Several analysts immediately interpreted this as a prelude to an additional £1bn buyback, a view that would be supported by a steady net interest margins of 2.91 per cent and a cost-to-income ratio moving in the right direction. However, the quarter also saw substantial unforeseen charges, while impairments also rose 40 per cent on the prior period, compared with a 2 per cent climb in net income. With big exposures to the UK credit card and mortgage markets, any new-found bullishness about the capital position should be weighed against threats to the loan book, and the risks posed by a sudden jolt to the economy.

 

Still no political relief

Indeed, the B-word hovered over these collective results like a bad smell. By the end of the quarter, the UK was supposed to have left the European Union, and yet another quarter has rolled on with the brows of the sector’s top brass still furrowed.

Lloyds chief executive António Horta-Osório flagged the persistently negative impact of Brexit uncertainty on the economy, while HSBC chief financial officer Ewen Stevenson gave an interview in which he said the impasse had made him more cautious on the UK than any other jurisdiction.

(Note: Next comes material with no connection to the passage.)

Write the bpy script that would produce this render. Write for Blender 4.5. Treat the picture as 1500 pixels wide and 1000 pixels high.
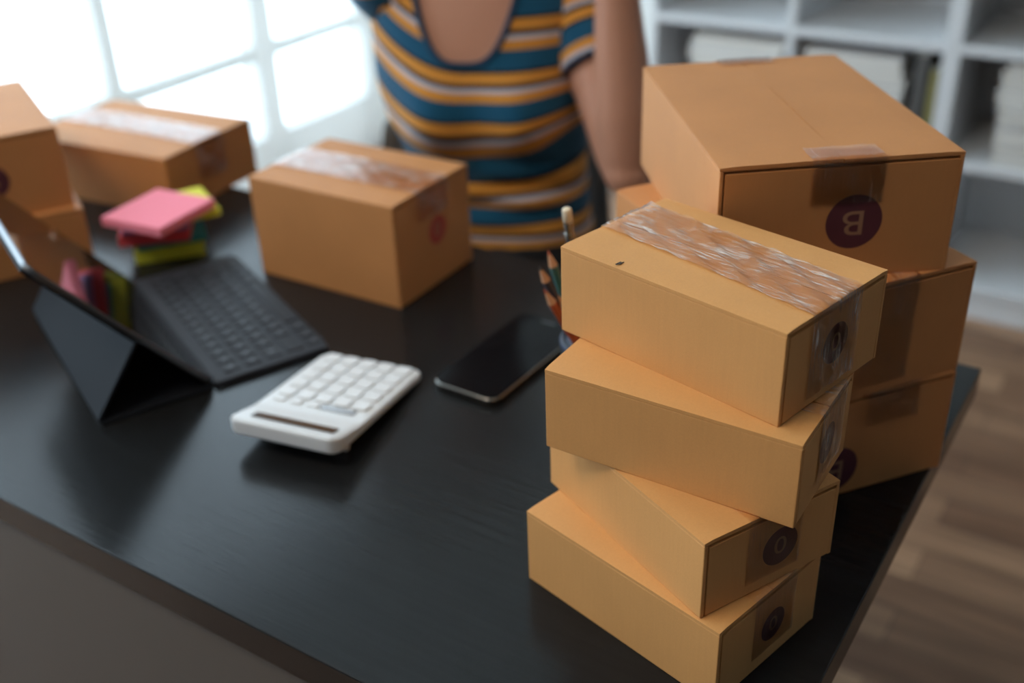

Barclays issued a similar note of caution, highlighting its increased liquidity pool and falling loan-to-deposit ratios as defensive measures against a worst-case scenario, while trumpeting its “conservative” exposure to the UK, operational base in Ireland and resilience to macroeconomic pressures.

However, it was RBS that sounded most concerned. The bank offered up its results “against a highly uncertain and competitive backdrop”, which chief executive Ross McEwan said had caused a pause in some investment decisions. And in a more fraught tone than Lloyds, RBS described “unprecedented levels of competitive pressures in the UK mortgage market”, as average loan-to-value rates remain at historic lows. Investors have now been warned that income growth will be “more challenging in the near term”.

 

Bowing out

This then, was an inauspicious moment for Mr McEwan to announce his departure from the state-controlled group, after five-and-a-half years in what RBS chairman Howard Davies described as “one of the toughest jobs in banking”. First-quarter results resemble an uneven foundation to build upon. While first-quarter pre-tax profits of £1bn came in 11 per cent ahead of consensus forecasts, interest-earning assets fell and the net interest margin again declined to 1.89 per cent, following a reclassification of funding costs and an accounting change in interest for suspended accounts. The metric – a yardstick for the profitability of a bank’s lending activities – is now down 24 basis points in two years (see chart).

The sector could also soon be bidding adieu to Edward Bramson, the activist shareholder who failed in his bid to secure a seat on Barclays’ board at the bank’s annual general meeting on 2 May. However, several major shareholders reportedly agreed with the logic of Mr Bramson’s push to break up the investment banking arm, suggesting incoming chairman Nigel Higgins will soon have a decision to make on chief executive Jes Staley’s commitment to the division. As with HSBC, Barclays’ investment banking remains a perennial drag on the group’s return on equity, a feature underlined by an 11 per cent drop in the division’s income to £2.5bn in the first quarter, as a result of “reduced client activity, lower volatility and a smaller banking fee pool across the industry”.